Ready Player One Misses Getting Top Score

It’s been a good seven months since I’ve seen a movie adaptation of a book that I was familiar with. For those that don’t remember I’m still scouring my eyes from the experience that was The Dark TowerBook-to-film movies and I aren’t on the best of terms as of late, and even when I don’t know the source material that well I find myself getting let down. But Ready Player One may be an exception.

Ready Player One is set in the year 2045 where much of humanity, to escape the desolation of the real-world, use the virtual reality software OASIS to engage in work and play. Wade Watts (Tye Sheridan) discovers clues to a hidden game within the program that promises the winner full ownership of the OASIS. He joins several allies to try to complete the game before indentured players working for a large company, run by Nolan Sorrento (Ben Mendelsohn), can beat them to it.

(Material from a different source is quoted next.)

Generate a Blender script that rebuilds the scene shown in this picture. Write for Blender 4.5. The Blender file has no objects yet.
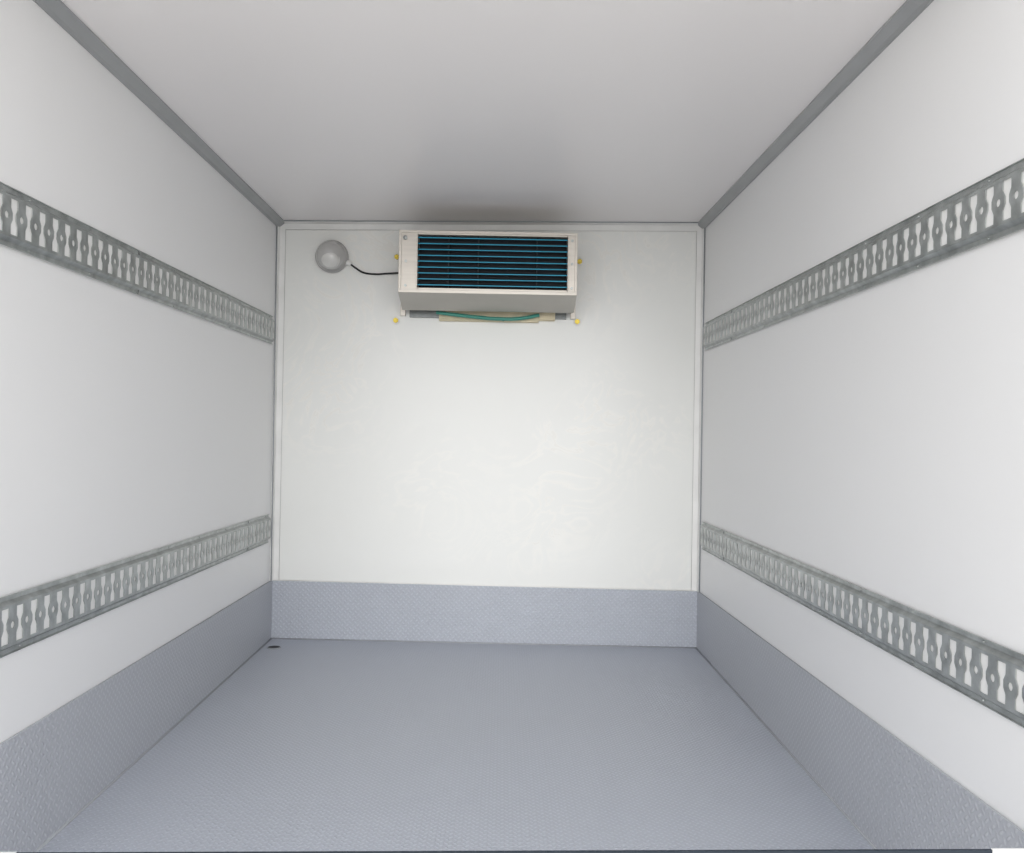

Director (or should I say Maestro) Steven Spielberg, lovingly put his style into this one. Whether it was in the virtual world of the OASIS, or the dystopian setting of 2045 Columbus, Ohio, Spielberg made the book come alive.

Casting was superb, and Tye Sheridan took what was essentially a blank slate in the book and a decent job. It wasn’t Oscar worthy but he was likable. Lena Waithe, Win Morisaki, and Philip Zhao who played Aech, Daito, and Sho respectively where cool, but they weren’t in it enough to be developed. The same goes for Simon Pegg as Ogden Morrow, whose American accent was on point.

And I’ll just say this right now — I hate T.J. Miller in general. His voice is grating and he talks too much. His role as the cyber bounty hunter I-R0k was completely superfluous. Mark Rylance was everything I imagined the character of James Halliday, the genius behind the OASIS, to be. Ben Mendelsohn doing what he does best, playing a weasley bad guy. He had some prime moments as both a threat and a foil to the main characters. He gave some real personality to what was originally a one-note villain in the book. Olivia Cooke who played Samantha, was the true MVP of this movie. She and Rylance captured the very souls of their characters in their respective performances. Cooke’s performance was strong and stoic, never feeling like a damsel in distress.

Main character Wade in his OASIS avatar Parzival and Samantha as Art3mis.
Main character Wade in his OASIS avatar Parzival and Samantha as Art3mis.

Alan Silvestri, who stepped in for John Williams, did an exquisite job with this movie’s score. His music meshed well with hyper kinetic action in various scenes.

Pop culture was a big part of the book, it held clues to various mysteries within the story. Unfortunately much like in the book, the movie’s reliance on pop cultural references overstays its welcome. Thankfully, the plot isn’t so bogged down by references that it ruins the overall experience.

And I was not a fan of the overload of exposition from Wade. Most times it was going on as the very scene we were watching explained part of the movie for us. However, I can excuse it as author Ernest Cline co-wrote the screenplay and probably could not get out of narration mode for Wade’s character.

The movie worked as well as it did because it knew that it couldn’t recreate every aspect of the book, it was streamlined to appeal to fans of the book and fans of pop culture as well. I would have loved to have seen certain aspects fleshed out more, but with a two-hour run time, this was probably for the best.

This is how adaptations should be done. If you loved the book or are just a huge geek, this movie is for you. But if you don’t like that like that kind of stuff, why are you on this website?

I give Ready Player One (Warner Bros., PG-13, 2hr 20mins) a 3.5 out of 5.